── SOURCE DATA

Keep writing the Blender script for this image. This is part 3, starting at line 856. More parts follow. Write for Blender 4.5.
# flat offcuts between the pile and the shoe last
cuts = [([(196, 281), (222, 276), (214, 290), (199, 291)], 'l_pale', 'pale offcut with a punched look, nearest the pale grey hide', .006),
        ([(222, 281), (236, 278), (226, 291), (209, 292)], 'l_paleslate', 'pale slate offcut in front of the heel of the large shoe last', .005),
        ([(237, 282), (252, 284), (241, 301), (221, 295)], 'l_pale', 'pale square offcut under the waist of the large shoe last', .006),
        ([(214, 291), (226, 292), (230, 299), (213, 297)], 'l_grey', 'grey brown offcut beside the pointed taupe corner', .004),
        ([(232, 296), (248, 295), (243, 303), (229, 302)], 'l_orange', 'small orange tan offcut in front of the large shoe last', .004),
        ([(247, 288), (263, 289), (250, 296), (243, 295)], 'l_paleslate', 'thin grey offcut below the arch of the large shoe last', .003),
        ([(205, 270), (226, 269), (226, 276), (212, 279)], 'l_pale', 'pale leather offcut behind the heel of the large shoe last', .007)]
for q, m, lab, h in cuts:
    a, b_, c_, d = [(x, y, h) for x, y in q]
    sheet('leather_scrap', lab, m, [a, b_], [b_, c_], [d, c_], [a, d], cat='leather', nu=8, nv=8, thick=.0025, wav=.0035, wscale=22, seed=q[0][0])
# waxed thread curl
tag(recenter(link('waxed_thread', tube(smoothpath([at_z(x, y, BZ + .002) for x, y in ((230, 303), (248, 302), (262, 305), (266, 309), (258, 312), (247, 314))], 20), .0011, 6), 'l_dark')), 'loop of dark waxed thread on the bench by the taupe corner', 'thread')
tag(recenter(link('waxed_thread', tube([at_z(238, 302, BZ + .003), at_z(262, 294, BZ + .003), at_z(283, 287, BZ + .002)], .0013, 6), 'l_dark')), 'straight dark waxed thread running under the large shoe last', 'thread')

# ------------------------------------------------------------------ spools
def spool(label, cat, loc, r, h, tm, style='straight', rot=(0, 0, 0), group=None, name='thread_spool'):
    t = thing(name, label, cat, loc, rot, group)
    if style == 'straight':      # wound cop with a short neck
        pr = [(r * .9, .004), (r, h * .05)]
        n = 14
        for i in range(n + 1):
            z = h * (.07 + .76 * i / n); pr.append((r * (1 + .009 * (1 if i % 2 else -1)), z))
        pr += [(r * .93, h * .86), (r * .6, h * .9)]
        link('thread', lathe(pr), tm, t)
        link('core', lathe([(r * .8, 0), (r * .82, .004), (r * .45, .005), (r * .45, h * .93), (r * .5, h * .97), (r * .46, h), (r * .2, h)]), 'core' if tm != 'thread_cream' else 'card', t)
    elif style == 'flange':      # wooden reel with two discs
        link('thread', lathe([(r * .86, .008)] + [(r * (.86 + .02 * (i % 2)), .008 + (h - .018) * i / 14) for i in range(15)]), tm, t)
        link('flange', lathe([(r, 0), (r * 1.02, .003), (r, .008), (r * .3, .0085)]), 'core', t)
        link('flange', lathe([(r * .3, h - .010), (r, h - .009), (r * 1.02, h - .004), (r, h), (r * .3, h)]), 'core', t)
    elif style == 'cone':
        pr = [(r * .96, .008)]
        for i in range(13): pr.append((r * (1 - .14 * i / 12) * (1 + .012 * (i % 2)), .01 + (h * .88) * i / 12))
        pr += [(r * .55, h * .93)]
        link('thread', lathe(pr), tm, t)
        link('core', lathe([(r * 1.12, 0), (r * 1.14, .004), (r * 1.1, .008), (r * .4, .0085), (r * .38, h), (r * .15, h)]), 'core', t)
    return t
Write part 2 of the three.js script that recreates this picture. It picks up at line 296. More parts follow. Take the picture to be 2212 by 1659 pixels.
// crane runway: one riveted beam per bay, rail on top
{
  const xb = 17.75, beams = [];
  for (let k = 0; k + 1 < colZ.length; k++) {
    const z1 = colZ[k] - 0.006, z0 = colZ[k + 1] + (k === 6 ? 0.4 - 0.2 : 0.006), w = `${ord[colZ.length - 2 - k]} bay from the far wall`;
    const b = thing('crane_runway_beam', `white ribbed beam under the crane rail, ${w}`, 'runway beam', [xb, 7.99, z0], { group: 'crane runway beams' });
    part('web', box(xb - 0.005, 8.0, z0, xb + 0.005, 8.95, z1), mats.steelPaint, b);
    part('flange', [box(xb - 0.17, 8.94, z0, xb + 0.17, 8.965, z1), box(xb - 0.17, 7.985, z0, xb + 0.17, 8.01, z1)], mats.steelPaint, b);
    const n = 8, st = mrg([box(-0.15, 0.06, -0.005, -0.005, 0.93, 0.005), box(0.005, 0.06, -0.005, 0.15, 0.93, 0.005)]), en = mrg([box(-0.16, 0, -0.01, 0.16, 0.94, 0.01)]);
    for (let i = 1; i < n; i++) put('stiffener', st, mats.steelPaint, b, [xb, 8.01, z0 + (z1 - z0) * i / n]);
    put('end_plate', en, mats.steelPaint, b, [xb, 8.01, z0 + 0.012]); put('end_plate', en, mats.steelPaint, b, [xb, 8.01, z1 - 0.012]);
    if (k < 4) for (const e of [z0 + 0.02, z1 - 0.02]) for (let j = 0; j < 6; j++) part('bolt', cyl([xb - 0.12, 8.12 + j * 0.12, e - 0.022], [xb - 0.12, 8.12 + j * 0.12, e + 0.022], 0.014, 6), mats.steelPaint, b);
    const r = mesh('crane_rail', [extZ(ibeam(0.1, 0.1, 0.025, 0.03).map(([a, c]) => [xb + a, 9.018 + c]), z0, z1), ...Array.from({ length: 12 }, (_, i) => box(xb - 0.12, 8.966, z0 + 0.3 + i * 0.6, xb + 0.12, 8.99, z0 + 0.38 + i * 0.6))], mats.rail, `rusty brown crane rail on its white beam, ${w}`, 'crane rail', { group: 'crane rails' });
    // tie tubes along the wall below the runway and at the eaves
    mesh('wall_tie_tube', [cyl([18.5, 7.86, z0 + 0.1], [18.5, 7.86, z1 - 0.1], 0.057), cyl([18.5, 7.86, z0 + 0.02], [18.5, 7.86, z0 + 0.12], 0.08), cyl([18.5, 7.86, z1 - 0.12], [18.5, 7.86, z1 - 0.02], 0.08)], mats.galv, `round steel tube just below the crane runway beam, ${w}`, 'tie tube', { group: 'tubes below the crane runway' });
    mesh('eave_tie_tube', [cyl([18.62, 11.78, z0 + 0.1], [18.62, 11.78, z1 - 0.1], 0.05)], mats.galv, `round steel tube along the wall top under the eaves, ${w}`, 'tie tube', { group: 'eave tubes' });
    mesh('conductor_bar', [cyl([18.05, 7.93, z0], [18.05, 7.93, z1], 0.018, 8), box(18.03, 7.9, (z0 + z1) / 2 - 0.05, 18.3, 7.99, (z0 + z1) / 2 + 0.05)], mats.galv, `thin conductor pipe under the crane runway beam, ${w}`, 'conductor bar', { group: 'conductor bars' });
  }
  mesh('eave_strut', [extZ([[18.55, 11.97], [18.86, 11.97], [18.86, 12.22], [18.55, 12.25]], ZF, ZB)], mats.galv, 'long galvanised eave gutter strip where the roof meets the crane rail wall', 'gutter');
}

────

# TASK TO COMPLETE:
Transcribe all of the material exactly. Omit nothing.

# WRITTEN RESPONSE:
Keep writing the Blender script for this image. This is part 3, starting at line 856. More parts follow. Write for Blender 4.5.
# flat offcuts between the pile and the shoe last
cuts = [([(196, 281), (222, 276), (214, 290), (199, 291)], 'l_pale', 'pale offcut with a punched look, nearest the pale grey hide', .006),
        ([(222, 281), (236, 278), (226, 291), (209, 292)], 'l_paleslate', 'pale slate offcut in front of the heel of the large shoe last', .005),
        ([(237, 282), (252, 284), (241, 301), (221, 295)], 'l_pale', 'pale square offcut under the waist of the large shoe last', .006),
        ([(214, 291), (226, 292), (230, 299), (213, 297)], 'l_grey', 'grey brown offcut beside the pointed taupe corner', .004),
        ([(232, 296), (248, 295), (243, 303), (229, 302)], 'l_orange', 'small orange tan offcut in front of the large shoe last', .004),
        ([(247, 288), (263, 289), (250, 296), (243, 295)], 'l_paleslate', 'thin grey offcut below the arch of the large shoe last', .003),
        ([(205, 270), (226, 269), (226, 276), (212, 279)], 'l_pale', 'pale leather offcut behind the heel of the large shoe last', .007)]
for q, m, lab, h in cuts:
    a, b_, c_, d = [(x, y, h) for x, y in q]
    sheet('leather_scrap', lab, m, [a, b_], [b_, c_], [d, c_], [a, d], cat='leather', nu=8, nv=8, thick=.0025, wav=.0035, wscale=22, seed=q[0][0])
# waxed thread curl
tag(recenter(link('waxed_thread', tube(smoothpath([at_z(x, y, BZ + .002) for x, y in ((230, 303), (248, 302), (262, 305), (266, 309), (258, 312), (247, 314))], 20), .0011, 6), 'l_dark')), 'loop of dark waxed thread on the bench by the taupe corner', 'thread')
tag(recenter(link('waxed_thread', tube([at_z(238, 302, BZ + .003), at_z(262, 294, BZ + .003), at_z(283, 287, BZ + .002)], .0013, 6), 'l_dark')), 'straight dark waxed thread running under the large shoe last', 'thread')

# ------------------------------------------------------------------ spools
def spool(label, cat, loc, r, h, tm, style='straight', rot=(0, 0, 0), group=None, name='thread_spool'):
    t = thing(name, label, cat, loc, rot, group)
    if style == 'straight':      # wound cop with a short neck
        pr = [(r * .9, .004), (r, h * .05)]
        n = 14
        for i in range(n + 1):
            z = h * (.07 + .76 * i / n); pr.append((r * (1 + .009 * (1 if i % 2 else -1)), z))
        pr += [(r * .93, h * .86), (r * .6, h * .9)]
        link('thread', lathe(pr), tm, t)
        link('core', lathe([(r * .8, 0), (r * .82, .004), (r * .45, .005), (r * .45, h * .93), (r * .5, h * .97), (r * .46, h), (r * .2, h)]), 'core' if tm != 'thread_cream' else 'card', t)
    elif style == 'flange':      # wooden reel with two discs
        link('thread', lathe([(r * .86, .008)] + [(r * (.86 + .02 * (i % 2)), .008 + (h - .018) * i / 14) for i in range(15)]), tm, t)
        link('flange', lathe([(r, 0), (r * 1.02, .003), (r, .008), (r * .3, .0085)]), 'core', t)
        link('flange', lathe([(r * .3, h - .010), (r, h - .009), (r * 1.02, h - .004), (r, h), (r * .3, h)]), 'core', t)
    elif style == 'cone':
        pr = [(r * .96, .008)]
        for i in range(13): pr.append((r * (1 - .14 * i / 12) * (1 + .012 * (i % 2)), .01 + (h * .88) * i / 12))
        pr += [(r * .55, h * .93)]
        link('thread', lathe(pr), tm, t)
        link('core', lathe([(r * 1.12, 0), (r * 1.14, .004), (r * 1.1, .008), (r * .4, .0085), (r * .38, h), (r * .15, h)]), 'core', t)
    return t
Write part 2 of the three.js script that recreates this picture. It picks up at line 296. More parts follow. Take the picture to be 2212 by 1659 pixels.
// crane runway: one riveted beam per bay, rail on top
{
  const xb = 17.75, beams = [];
  for (let k = 0; k + 1 < colZ.length; k++) {
    const z1 = colZ[k] - 0.006, z0 = colZ[k + 1] + (k === 6 ? 0.4 - 0.2 : 0.006), w = `${ord[colZ.length - 2 - k]} bay from the far wall`;
    const b = thing('crane_runway_beam', `white ribbed beam under the crane rail, ${w}`, 'runway beam', [xb, 7.99, z0], { group: 'crane runway beams' });
    part('web', box(xb - 0.005, 8.0, z0, xb + 0.005, 8.95, z1), mats.steelPaint, b);
    part('flange', [box(xb - 0.17, 8.94, z0, xb + 0.17, 8.965, z1), box(xb - 0.17, 7.985, z0, xb + 0.17, 8.01, z1)], mats.steelPaint, b);
    const n = 8, st = mrg([box(-0.15, 0.06, -0.005, -0.005, 0.93, 0.005), box(0.005, 0.06, -0.005, 0.15, 0.93, 0.005)]), en = mrg([box(-0.16, 0, -0.01, 0.16, 0.94, 0.01)]);
    for (let i = 1; i < n; i++) put('stiffener', st, mats.steelPaint, b, [xb, 8.01, z0 + (z1 - z0) * i / n]);
    put('end_plate', en, mats.steelPaint, b, [xb, 8.01, z0 + 0.012]); put('end_plate', en, mats.steelPaint, b, [xb, 8.01, z1 - 0.012]);
    if (k < 4) for (const e of [z0 + 0.02, z1 - 0.02]) for (let j = 0; j < 6; j++) part('bolt', cyl([xb - 0.12, 8.12 + j * 0.12, e - 0.022], [xb - 0.12, 8.12 + j * 0.12, e + 0.022], 0.014, 6), mats.steelPaint, b);
    const r = mesh('crane_rail', [extZ(ibeam(0.1, 0.1, 0.025, 0.03).map(([a, c]) => [xb + a, 9.018 + c]), z0, z1), ...Array.from({ length: 12 }, (_, i) => box(xb - 0.12, 8.966, z0 + 0.3 + i * 0.6, xb + 0.12, 8.99, z0 + 0.38 + i * 0.6))], mats.rail, `rusty brown crane rail on its white beam, ${w}`, 'crane rail', { group: 'crane rails' });
    // tie tubes along the wall below the runway and at the eaves
    mesh('wall_tie_tube', [cyl([18.5, 7.86, z0 + 0.1], [18.5, 7.86, z1 - 0.1], 0.057), cyl([18.5, 7.86, z0 + 0.02], [18.5, 7.86, z0 + 0.12], 0.08), cyl([18.5, 7.86, z1 - 0.12], [18.5, 7.86, z1 - 0.02], 0.08)], mats.galv, `round steel tube just below the crane runway beam, ${w}`, 'tie tube', { group: 'tubes below the crane runway' });
    mesh('eave_tie_tube', [cyl([18.62, 11.78, z0 + 0.1], [18.62, 11.78, z1 - 0.1], 0.05)], mats.galv, `round steel tube along the wall top under the eaves, ${w}`, 'tie tube', { group: 'eave tubes' });
    mesh('conductor_bar', [cyl([18.05, 7.93, z0], [18.05, 7.93, z1], 0.018, 8), box(18.03, 7.9, (z0 + z1) / 2 - 0.05, 18.3, 7.99, (z0 + z1) / 2 + 0.05)], mats.galv, `thin conductor pipe under the crane runway beam, ${w}`, 'conductor bar', { group: 'conductor bars' });
  }
  mesh('eave_strut', [extZ([[18.55, 11.97], [18.86, 11.97], [18.86, 12.22], [18.55, 12.25]], ZF, ZB)], mats.galv, 'long galvanised eave gutter strip where the roof meets the crane rail wall', 'gutter');
}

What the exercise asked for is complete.